The way the question you linked to is worded, I don't feel it is proper to say that either a or the is incorrect. The definite article certainly feels more natural to a native speaker, but the indefinite is not incorrect.
Why does the definite article sound better? Because in this case, the road is a class noun (in my opinion). I think the answer here is basically the same as I gave here. In short, one "crosses the road" in the same sense that one "plays the clarinet" or "goes to the beach".
I don't agree that the is used because the young man can only cross a particular road; by that logic, the young man could never be wearing "a hat", because he must be wearing a particular hat.
I also don't think the "pure idiom" argument works, because one certainly can "cross a road". One would use that phrasing if the road itself were important or needed to be emphasized. ("What did you cross?" "A road.") Certainly if the road were being described in some way, one could "cross a two-lane road".

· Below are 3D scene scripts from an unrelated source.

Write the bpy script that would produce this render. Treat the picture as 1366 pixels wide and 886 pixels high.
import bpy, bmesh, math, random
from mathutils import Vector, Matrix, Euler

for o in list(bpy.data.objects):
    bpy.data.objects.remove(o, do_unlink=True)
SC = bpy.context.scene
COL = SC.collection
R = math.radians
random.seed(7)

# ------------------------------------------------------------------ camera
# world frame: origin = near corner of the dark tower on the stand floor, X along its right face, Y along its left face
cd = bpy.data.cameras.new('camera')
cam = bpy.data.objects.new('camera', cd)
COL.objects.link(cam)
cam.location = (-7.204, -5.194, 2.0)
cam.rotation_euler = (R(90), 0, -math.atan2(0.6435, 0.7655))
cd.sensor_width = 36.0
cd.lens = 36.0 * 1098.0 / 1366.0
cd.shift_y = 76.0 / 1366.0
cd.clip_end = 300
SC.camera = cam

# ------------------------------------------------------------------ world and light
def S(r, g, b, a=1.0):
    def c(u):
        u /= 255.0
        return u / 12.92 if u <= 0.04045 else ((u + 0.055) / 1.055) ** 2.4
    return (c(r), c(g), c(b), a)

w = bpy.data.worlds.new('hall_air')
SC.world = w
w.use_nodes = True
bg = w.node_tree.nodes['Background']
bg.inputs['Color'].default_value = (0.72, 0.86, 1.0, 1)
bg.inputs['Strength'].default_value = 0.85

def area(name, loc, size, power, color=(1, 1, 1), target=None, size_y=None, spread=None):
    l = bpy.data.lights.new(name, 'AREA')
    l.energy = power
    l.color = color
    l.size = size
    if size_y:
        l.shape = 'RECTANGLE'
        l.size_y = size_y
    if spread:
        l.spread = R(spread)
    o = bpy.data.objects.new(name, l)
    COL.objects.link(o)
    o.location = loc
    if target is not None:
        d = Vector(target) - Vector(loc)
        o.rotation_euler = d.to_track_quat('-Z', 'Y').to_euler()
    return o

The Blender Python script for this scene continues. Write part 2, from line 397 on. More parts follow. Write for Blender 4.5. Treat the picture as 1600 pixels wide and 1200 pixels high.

The use of class nouns gives us three levels of specificity, even though we only have two types of article:
1) "Cross the road" as generally used is totally unspecific; this usage is more about the act of crossing than the road itself. This could be absolutely any road.
2) "Cross a road" is still unspecific, but it is referring to a particular road--just one that has not yet been specified in context. Ask a native speaker why the chicken crossed a road and his or her first reaction will be to wonder which road.
3) "Cross the road" in the sense of referring to a particular, specified road is also available. ("I'm on the opposite sidewalk; you need to cross the road to get to me.") However, it is obviously indistinguishable from #1, and the tiny difference in the overall meaning between the two rarely (if ever?) matters.
So here we might argue that the preference of most speakers in most situations for #1 when #2 would work is idiomatic, and maybe there is an element of truth to that--we might say a clarinetist plays "the clarinet", but we wouldn't be likely to say that a constant hat-wearer wears "the hat". However, there is some meaning gained by this phrasing; it serves to deemphasize the road and, as a result, emphasize the act of crossing or the person doing the crossing. If we describe someone "crossing a road", there is a slight sense that the road in question, though unspecified, may matter in some way; describing them as "crossing the road" makes it clear that it does not.